### WRITTEN TASK
Type again, exactly, the lines below from the start through the line that includes "COL = S.collection".

### PROVIDED MATERIAL
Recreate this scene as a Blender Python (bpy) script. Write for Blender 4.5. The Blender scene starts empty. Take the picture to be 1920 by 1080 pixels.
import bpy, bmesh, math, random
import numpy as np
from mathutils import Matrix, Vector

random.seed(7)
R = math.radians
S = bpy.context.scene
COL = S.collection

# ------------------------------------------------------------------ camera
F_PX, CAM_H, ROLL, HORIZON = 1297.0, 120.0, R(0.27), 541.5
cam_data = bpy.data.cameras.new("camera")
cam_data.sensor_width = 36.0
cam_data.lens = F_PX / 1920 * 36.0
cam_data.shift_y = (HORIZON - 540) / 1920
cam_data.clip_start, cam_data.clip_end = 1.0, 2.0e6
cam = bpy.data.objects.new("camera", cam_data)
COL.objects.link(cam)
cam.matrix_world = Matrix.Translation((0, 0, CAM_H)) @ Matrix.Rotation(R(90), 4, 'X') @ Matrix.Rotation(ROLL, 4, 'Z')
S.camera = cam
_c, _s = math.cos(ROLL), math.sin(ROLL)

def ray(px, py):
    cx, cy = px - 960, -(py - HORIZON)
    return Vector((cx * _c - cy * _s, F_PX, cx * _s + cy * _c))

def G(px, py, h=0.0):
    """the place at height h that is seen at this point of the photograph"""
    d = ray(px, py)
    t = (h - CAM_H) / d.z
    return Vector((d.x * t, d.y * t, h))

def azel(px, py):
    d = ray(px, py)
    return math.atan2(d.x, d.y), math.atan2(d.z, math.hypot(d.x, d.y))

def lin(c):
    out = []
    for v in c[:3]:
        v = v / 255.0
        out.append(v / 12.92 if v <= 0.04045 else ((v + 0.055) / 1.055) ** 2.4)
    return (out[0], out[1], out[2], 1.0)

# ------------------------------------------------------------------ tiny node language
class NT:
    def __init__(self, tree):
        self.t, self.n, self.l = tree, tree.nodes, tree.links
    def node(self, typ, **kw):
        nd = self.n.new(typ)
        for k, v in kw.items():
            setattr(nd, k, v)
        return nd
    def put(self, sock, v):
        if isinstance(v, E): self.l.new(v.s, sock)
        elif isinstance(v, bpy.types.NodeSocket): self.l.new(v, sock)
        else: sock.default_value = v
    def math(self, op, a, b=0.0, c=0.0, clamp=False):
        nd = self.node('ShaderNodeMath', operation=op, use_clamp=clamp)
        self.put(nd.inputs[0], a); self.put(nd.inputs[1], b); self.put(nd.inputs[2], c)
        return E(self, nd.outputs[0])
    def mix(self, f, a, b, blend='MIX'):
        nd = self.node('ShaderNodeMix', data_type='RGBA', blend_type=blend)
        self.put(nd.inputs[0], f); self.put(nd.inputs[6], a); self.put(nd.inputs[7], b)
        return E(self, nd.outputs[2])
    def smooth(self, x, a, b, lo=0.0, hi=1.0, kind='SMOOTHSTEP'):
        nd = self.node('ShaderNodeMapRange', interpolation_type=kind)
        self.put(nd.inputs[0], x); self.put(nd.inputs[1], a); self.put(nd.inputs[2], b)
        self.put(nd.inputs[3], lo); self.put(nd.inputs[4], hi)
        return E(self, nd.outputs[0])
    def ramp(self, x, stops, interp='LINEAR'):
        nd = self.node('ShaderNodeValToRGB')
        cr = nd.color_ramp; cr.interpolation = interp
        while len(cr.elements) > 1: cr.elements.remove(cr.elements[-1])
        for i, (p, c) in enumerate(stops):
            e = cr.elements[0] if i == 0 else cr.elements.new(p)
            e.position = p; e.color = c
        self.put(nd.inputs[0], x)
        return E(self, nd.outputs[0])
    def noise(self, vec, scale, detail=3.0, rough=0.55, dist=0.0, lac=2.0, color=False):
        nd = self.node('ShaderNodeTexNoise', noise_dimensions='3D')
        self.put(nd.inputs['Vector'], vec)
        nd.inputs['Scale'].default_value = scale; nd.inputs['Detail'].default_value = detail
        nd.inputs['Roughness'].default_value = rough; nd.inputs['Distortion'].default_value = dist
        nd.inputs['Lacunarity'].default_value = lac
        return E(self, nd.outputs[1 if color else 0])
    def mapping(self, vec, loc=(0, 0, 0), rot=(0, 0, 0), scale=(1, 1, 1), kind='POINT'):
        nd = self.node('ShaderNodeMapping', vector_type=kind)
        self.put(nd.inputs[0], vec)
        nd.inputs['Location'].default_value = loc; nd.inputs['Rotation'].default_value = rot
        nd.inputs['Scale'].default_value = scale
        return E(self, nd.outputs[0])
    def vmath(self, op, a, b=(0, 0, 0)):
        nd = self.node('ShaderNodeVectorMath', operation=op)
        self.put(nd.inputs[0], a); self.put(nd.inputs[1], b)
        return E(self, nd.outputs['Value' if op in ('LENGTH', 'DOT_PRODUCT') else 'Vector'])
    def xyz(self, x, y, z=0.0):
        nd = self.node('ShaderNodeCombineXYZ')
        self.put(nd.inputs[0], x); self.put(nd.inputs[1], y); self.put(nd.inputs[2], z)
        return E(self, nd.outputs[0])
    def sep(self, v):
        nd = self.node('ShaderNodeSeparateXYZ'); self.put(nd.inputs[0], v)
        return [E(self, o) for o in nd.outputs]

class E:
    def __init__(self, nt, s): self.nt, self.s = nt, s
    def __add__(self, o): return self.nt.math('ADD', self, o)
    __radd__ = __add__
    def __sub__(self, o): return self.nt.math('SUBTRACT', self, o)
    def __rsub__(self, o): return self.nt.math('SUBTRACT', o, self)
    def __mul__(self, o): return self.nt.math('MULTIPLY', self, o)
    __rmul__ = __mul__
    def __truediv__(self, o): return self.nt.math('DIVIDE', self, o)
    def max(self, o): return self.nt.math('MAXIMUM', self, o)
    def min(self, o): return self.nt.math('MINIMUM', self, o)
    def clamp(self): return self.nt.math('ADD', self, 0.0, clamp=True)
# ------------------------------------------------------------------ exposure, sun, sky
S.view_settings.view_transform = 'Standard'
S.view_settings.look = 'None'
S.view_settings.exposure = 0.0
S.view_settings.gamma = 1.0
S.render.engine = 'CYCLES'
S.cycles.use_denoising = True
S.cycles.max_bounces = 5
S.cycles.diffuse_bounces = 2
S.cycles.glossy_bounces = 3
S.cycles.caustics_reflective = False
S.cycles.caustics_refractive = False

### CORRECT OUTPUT
Recreate this scene as a Blender Python (bpy) script. Write for Blender 4.5. The Blender scene starts empty. Take the picture to be 1920 by 1080 pixels.
import bpy, bmesh, math, random
import numpy as np
from mathutils import Matrix, Vector

random.seed(7)
R = math.radians
S = bpy.context.scene
COL = S.collection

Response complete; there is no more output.